**EXTRACTED DATA:**
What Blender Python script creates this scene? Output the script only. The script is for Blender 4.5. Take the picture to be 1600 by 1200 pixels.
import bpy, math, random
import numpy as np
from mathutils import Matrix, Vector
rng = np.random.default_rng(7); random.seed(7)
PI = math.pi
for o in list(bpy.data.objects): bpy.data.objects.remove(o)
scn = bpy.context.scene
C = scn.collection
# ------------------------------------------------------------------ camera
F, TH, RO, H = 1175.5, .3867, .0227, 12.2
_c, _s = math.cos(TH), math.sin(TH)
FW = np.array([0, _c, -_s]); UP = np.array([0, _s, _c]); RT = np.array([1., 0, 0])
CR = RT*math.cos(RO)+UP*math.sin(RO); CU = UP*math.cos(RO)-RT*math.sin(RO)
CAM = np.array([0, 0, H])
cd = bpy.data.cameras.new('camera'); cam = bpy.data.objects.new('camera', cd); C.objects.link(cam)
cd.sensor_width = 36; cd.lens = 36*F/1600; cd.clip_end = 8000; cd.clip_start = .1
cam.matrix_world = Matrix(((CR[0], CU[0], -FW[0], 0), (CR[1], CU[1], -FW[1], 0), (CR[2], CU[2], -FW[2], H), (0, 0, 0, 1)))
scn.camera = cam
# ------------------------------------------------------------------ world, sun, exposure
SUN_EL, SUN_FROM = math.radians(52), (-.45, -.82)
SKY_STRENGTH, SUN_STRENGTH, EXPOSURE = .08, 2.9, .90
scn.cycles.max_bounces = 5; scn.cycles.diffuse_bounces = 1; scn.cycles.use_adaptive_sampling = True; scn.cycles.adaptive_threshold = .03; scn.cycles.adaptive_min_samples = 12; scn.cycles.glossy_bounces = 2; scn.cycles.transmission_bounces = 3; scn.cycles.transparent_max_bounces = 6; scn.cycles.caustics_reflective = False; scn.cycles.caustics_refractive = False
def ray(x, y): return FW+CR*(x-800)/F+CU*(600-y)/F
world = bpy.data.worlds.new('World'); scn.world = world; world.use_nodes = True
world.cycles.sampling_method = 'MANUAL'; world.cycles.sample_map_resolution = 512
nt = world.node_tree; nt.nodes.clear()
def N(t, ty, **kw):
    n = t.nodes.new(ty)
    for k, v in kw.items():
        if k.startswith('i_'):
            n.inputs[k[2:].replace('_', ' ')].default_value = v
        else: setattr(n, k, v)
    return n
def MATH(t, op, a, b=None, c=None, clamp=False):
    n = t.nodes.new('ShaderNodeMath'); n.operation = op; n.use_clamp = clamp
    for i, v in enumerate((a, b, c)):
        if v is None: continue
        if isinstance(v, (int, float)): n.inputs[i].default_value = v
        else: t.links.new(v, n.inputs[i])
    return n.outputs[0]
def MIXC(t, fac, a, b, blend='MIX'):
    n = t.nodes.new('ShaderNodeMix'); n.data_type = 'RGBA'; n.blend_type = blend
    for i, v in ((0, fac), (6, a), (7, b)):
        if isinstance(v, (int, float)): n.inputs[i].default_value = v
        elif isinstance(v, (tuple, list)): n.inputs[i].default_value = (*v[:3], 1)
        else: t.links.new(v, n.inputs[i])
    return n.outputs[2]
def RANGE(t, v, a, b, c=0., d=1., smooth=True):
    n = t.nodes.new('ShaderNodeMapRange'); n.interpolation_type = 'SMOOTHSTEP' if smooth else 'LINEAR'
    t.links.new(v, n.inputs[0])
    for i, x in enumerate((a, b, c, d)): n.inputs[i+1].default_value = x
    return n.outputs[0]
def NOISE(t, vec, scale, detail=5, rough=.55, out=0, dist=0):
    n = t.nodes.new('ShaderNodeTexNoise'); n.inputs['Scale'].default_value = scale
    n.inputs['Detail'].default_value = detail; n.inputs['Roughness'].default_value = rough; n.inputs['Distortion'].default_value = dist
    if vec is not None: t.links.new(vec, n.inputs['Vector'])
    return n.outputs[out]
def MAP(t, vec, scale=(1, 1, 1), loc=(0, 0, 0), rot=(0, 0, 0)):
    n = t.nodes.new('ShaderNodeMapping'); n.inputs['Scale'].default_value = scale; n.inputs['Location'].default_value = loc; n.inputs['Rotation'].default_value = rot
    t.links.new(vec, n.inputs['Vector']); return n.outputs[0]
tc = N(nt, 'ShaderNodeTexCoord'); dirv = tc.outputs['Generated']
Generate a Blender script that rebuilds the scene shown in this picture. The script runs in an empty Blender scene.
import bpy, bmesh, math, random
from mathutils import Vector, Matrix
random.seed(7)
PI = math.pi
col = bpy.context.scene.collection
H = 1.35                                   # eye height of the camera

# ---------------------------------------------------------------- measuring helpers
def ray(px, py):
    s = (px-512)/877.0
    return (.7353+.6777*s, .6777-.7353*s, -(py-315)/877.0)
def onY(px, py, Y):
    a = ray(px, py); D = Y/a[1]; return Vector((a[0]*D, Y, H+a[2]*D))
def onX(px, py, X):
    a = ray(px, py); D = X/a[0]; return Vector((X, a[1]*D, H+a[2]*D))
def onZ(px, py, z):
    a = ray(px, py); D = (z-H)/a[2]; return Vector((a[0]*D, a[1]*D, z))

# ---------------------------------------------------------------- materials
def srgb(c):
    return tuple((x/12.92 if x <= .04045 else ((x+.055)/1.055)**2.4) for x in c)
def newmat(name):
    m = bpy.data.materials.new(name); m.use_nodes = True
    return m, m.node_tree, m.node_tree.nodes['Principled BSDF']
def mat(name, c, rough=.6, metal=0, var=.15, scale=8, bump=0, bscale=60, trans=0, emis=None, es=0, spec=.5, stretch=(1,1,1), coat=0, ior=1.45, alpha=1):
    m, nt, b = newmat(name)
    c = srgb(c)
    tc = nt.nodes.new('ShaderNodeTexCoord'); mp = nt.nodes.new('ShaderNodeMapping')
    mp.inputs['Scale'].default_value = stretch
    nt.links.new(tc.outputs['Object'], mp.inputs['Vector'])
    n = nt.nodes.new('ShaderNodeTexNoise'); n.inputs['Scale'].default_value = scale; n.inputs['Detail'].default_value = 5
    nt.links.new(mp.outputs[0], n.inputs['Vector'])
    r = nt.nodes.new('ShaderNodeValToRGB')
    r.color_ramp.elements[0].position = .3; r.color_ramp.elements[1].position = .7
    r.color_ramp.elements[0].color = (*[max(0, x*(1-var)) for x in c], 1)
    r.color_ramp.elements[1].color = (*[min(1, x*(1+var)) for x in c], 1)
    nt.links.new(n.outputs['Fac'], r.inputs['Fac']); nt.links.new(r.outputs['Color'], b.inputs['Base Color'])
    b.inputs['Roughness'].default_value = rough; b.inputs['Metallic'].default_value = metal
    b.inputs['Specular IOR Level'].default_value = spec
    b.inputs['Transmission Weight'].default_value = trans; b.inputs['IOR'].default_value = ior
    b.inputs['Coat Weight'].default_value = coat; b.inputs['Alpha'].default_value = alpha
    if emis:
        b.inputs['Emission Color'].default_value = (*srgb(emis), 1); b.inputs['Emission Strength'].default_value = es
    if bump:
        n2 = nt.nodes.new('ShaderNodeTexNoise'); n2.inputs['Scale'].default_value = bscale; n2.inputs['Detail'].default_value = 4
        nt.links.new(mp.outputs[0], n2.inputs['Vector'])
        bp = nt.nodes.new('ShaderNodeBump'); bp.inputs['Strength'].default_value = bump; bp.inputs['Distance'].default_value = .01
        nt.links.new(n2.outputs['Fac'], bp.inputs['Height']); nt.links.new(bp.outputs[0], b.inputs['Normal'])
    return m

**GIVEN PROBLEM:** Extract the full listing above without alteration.

**TASK SOLUTION:**
What Blender Python script creates this scene? Output the script only. The script is for Blender 4.5. Take the picture to be 1600 by 1200 pixels.
import bpy, math, random
import numpy as np
from mathutils import Matrix, Vector
rng = np.random.default_rng(7); random.seed(7)
PI = math.pi
for o in list(bpy.data.objects): bpy.data.objects.remove(o)
scn = bpy.context.scene
C = scn.collection
# ------------------------------------------------------------------ camera
F, TH, RO, H = 1175.5, .3867, .0227, 12.2
_c, _s = math.cos(TH), math.sin(TH)
FW = np.array([0, _c, -_s]); UP = np.array([0, _s, _c]); RT = np.array([1., 0, 0])
CR = RT*math.cos(RO)+UP*math.sin(RO); CU = UP*math.cos(RO)-RT*math.sin(RO)
CAM = np.array([0, 0, H])
cd = bpy.data.cameras.new('camera'); cam = bpy.data.objects.new('camera', cd); C.objects.link(cam)
cd.sensor_width = 36; cd.lens = 36*F/1600; cd.clip_end = 8000; cd.clip_start = .1
cam.matrix_world = Matrix(((CR[0], CU[0], -FW[0], 0), (CR[1], CU[1], -FW[1], 0), (CR[2], CU[2], -FW[2], H), (0, 0, 0, 1)))
scn.camera = cam
# ------------------------------------------------------------------ world, sun, exposure
SUN_EL, SUN_FROM = math.radians(52), (-.45, -.82)
SKY_STRENGTH, SUN_STRENGTH, EXPOSURE = .08, 2.9, .90
scn.cycles.max_bounces = 5; scn.cycles.diffuse_bounces = 1; scn.cycles.use_adaptive_sampling = True; scn.cycles.adaptive_threshold = .03; scn.cycles.adaptive_min_samples = 12; scn.cycles.glossy_bounces = 2; scn.cycles.transmission_bounces = 3; scn.cycles.transparent_max_bounces = 6; scn.cycles.caustics_reflective = False; scn.cycles.caustics_refractive = False
def ray(x, y): return FW+CR*(x-800)/F+CU*(600-y)/F
world = bpy.data.worlds.new('World'); scn.world = world; world.use_nodes = True
world.cycles.sampling_method = 'MANUAL'; world.cycles.sample_map_resolution = 512
nt = world.node_tree; nt.nodes.clear()
def N(t, ty, **kw):
    n = t.nodes.new(ty)
    for k, v in kw.items():
        if k.startswith('i_'):
            n.inputs[k[2:].replace('_', ' ')].default_value = v
        else: setattr(n, k, v)
    return n
def MATH(t, op, a, b=None, c=None, clamp=False):
    n = t.nodes.new('ShaderNodeMath'); n.operation = op; n.use_clamp = clamp
    for i, v in enumerate((a, b, c)):
        if v is None: continue
        if isinstance(v, (int, float)): n.inputs[i].default_value = v
        else: t.links.new(v, n.inputs[i])
    return n.outputs[0]
def MIXC(t, fac, a, b, blend='MIX'):
    n = t.nodes.new('ShaderNodeMix'); n.data_type = 'RGBA'; n.blend_type = blend
    for i, v in ((0, fac), (6, a), (7, b)):
        if isinstance(v, (int, float)): n.inputs[i].default_value = v
        elif isinstance(v, (tuple, list)): n.inputs[i].default_value = (*v[:3], 1)
        else: t.links.new(v, n.inputs[i])
    return n.outputs[2]
def RANGE(t, v, a, b, c=0., d=1., smooth=True):
    n = t.nodes.new('ShaderNodeMapRange'); n.interpolation_type = 'SMOOTHSTEP' if smooth else 'LINEAR'
    t.links.new(v, n.inputs[0])
    for i, x in enumerate((a, b, c, d)): n.inputs[i+1].default_value = x
    return n.outputs[0]
def NOISE(t, vec, scale, detail=5, rough=.55, out=0, dist=0):
    n = t.nodes.new('ShaderNodeTexNoise'); n.inputs['Scale'].default_value = scale
    n.inputs['Detail'].default_value = detail; n.inputs['Roughness'].default_value = rough; n.inputs['Distortion'].default_value = dist
    if vec is not None: t.links.new(vec, n.inputs['Vector'])
    return n.outputs[out]
def MAP(t, vec, scale=(1, 1, 1), loc=(0, 0, 0), rot=(0, 0, 0)):
    n = t.nodes.new('ShaderNodeMapping'); n.inputs['Scale'].default_value = scale; n.inputs['Location'].default_value = loc; n.inputs['Rotation'].default_value = rot
    t.links.new(vec, n.inputs['Vector']); return n.outputs[0]
tc = N(nt, 'ShaderNodeTexCoord'); dirv = tc.outputs['Generated']
Generate a Blender script that rebuilds the scene shown in this picture. The script runs in an empty Blender scene.
import bpy, bmesh, math, random
from mathutils import Vector, Matrix
random.seed(7)
PI = math.pi
col = bpy.context.scene.collection
H = 1.35                                   # eye height of the camera

# ---------------------------------------------------------------- measuring helpers
def ray(px, py):
    s = (px-512)/877.0
    return (.7353+.6777*s, .6777-.7353*s, -(py-315)/877.0)
def onY(px, py, Y):
    a = ray(px, py); D = Y/a[1]; return Vector((a[0]*D, Y, H+a[2]*D))
def onX(px, py, X):
    a = ray(px, py); D = X/a[0]; return Vector((X, a[1]*D, H+a[2]*D))
def onZ(px, py, z):
    a = ray(px, py); D = (z-H)/a[2]; return Vector((a[0]*D, a[1]*D, z))

# ---------------------------------------------------------------- materials
def srgb(c):
    return tuple((x/12.92 if x <= .04045 else ((x+.055)/1.055)**2.4) for x in c)
def newmat(name):
    m = bpy.data.materials.new(name); m.use_nodes = True
    return m, m.node_tree, m.node_tree.nodes['Principled BSDF']
def mat(name, c, rough=.6, metal=0, var=.15, scale=8, bump=0, bscale=60, trans=0, emis=None, es=0, spec=.5, stretch=(1,1,1), coat=0, ior=1.45, alpha=1):
    m, nt, b = newmat(name)
    c = srgb(c)
    tc = nt.nodes.new('ShaderNodeTexCoord'); mp = nt.nodes.new('ShaderNodeMapping')
    mp.inputs['Scale'].default_value = stretch
    nt.links.new(tc.outputs['Object'], mp.inputs['Vector'])
    n = nt.nodes.new('ShaderNodeTexNoise'); n.inputs['Scale'].default_value = scale; n.inputs['Detail'].default_value = 5
    nt.links.new(mp.outputs[0], n.inputs['Vector'])
    r = nt.nodes.new('ShaderNodeValToRGB')
    r.color_ramp.elements[0].position = .3; r.color_ramp.elements[1].position = .7
    r.color_ramp.elements[0].color = (*[max(0, x*(1-var)) for x in c], 1)
    r.color_ramp.elements[1].color = (*[min(1, x*(1+var)) for x in c], 1)
    nt.links.new(n.outputs['Fac'], r.inputs['Fac']); nt.links.new(r.outputs['Color'], b.inputs['Base Color'])
    b.inputs['Roughness'].default_value = rough; b.inputs['Metallic'].default_value = metal
    b.inputs['Specular IOR Level'].default_value = spec
    b.inputs['Transmission Weight'].default_value = trans; b.inputs['IOR'].default_value = ior
    b.inputs['Coat Weight'].default_value = coat; b.inputs['Alpha'].default_value = alpha
    if emis:
        b.inputs['Emission Color'].default_value = (*srgb(emis), 1); b.inputs['Emission Strength'].default_value = es
    if bump:
        n2 = nt.nodes.new('ShaderNodeTexNoise'); n2.inputs['Scale'].default_value = bscale; n2.inputs['Detail'].default_value = 4
        nt.links.new(mp.outputs[0], n2.inputs['Vector'])
        bp = nt.nodes.new('ShaderNodeBump'); bp.inputs['Strength'].default_value = bump; bp.inputs['Distance'].default_value = .01
        nt.links.new(n2.outputs['Fac'], bp.inputs['Height']); nt.links.new(bp.outputs[0], b.inputs['Normal'])
    return m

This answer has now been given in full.